• WHAT NEEDS TO BE DONE
Look through the records below, count the lines with the word "part", and reply with only the number.

• DATA SUPPLIED
-- Begin --

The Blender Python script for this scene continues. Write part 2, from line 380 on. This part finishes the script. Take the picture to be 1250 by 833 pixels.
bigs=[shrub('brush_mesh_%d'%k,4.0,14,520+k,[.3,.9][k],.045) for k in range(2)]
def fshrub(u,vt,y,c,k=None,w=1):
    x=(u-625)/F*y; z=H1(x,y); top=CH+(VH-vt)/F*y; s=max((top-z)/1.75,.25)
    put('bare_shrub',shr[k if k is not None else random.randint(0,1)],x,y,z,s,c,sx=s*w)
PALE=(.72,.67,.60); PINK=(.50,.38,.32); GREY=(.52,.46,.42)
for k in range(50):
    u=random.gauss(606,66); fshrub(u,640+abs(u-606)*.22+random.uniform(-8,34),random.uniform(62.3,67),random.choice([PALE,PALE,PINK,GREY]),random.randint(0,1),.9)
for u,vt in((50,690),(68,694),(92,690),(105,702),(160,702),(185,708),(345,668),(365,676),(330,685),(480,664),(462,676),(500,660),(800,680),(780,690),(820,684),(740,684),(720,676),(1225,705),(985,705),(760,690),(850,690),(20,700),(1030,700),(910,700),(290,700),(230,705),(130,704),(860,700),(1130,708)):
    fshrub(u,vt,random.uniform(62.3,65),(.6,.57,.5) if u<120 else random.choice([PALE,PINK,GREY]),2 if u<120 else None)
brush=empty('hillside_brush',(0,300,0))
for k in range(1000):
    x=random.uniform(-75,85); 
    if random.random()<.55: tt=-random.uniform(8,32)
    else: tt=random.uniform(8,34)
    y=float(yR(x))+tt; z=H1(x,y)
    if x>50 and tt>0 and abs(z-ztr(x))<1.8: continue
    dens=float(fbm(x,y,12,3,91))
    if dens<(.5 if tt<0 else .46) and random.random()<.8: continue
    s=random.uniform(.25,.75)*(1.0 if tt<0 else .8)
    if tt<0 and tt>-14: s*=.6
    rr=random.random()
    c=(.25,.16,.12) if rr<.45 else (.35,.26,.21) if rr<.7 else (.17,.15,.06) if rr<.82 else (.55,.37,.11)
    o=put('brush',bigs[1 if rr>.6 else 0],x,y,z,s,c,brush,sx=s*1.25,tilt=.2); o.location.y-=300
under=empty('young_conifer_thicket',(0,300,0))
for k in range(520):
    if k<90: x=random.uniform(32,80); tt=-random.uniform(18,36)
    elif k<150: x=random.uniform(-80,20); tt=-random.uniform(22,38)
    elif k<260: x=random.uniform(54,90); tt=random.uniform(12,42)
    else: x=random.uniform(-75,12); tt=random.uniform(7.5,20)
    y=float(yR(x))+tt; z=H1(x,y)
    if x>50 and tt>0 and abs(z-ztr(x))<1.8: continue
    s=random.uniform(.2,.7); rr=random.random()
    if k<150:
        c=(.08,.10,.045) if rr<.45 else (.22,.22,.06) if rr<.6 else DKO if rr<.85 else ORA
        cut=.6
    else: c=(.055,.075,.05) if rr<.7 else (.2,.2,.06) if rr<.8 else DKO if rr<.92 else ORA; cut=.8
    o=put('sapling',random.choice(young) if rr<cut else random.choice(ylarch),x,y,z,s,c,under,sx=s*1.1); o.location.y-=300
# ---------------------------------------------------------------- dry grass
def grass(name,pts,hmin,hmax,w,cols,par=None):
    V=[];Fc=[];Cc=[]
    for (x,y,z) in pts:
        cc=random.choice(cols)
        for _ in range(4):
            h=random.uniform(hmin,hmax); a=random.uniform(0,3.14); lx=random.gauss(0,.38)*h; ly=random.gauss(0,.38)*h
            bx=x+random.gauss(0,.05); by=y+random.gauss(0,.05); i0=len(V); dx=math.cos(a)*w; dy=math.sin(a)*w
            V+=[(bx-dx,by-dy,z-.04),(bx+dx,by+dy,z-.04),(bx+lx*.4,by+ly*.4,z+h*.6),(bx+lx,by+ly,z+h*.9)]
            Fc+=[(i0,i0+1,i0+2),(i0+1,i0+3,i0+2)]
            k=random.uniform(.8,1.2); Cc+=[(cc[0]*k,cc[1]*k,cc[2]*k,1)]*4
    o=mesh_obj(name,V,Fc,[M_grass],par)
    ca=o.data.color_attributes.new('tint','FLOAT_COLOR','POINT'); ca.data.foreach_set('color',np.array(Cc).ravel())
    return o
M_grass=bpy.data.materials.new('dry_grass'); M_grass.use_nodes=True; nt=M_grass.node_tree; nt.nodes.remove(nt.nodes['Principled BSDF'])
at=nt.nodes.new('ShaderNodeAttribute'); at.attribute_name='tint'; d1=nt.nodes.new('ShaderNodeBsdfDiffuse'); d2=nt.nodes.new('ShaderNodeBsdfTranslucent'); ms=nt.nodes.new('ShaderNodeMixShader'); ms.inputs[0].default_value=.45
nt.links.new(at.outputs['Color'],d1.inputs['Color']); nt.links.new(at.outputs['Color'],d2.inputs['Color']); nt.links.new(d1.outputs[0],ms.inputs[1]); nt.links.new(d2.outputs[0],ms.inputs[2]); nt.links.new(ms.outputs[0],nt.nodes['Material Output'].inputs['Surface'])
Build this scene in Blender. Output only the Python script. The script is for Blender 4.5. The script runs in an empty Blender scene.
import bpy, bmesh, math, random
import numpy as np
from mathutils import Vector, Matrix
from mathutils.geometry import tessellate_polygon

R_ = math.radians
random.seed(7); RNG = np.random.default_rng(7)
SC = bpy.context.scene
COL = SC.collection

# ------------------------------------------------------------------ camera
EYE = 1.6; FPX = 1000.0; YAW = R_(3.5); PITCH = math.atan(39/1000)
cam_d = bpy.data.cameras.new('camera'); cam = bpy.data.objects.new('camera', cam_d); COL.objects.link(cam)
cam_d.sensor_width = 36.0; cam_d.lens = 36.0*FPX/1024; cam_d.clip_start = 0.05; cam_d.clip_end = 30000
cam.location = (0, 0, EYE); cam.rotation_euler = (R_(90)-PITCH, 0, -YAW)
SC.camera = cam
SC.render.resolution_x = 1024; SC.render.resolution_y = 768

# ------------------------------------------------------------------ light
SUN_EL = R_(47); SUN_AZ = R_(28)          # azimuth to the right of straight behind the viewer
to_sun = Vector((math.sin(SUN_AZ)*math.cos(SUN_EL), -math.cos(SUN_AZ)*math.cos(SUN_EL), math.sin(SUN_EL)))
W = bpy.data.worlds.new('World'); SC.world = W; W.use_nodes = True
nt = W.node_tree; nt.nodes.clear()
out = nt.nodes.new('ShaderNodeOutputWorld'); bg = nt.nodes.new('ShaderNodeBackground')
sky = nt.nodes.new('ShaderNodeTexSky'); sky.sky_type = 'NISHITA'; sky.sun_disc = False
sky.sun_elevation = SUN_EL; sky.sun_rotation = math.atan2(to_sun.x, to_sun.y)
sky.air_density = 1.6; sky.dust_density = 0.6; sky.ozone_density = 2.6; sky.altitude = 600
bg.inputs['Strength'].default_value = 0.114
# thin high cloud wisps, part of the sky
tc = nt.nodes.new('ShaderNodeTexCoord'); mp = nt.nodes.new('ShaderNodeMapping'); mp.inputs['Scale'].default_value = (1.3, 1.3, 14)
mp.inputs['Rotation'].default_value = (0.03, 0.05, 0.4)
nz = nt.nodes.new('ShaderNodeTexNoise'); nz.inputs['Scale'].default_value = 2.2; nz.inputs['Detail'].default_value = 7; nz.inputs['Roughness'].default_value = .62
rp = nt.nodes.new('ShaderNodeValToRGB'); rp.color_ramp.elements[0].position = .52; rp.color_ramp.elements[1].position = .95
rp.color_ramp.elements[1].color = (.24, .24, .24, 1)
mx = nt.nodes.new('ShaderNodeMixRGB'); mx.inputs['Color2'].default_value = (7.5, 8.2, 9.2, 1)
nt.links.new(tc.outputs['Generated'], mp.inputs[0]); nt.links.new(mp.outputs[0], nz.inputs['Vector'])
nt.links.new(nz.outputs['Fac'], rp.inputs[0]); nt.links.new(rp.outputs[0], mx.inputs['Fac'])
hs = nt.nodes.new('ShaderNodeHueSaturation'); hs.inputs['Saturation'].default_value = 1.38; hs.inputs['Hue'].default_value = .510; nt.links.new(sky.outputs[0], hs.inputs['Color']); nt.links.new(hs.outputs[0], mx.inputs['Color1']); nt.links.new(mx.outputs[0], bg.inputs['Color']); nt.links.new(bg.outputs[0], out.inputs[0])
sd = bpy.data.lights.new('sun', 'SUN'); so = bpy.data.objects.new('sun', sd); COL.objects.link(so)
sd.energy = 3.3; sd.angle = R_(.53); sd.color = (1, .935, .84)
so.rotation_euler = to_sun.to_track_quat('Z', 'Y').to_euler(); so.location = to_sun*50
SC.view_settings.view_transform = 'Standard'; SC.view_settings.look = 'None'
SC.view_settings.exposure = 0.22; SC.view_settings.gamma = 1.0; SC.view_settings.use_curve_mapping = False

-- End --

• ANSWER TO THE EXERCISE
2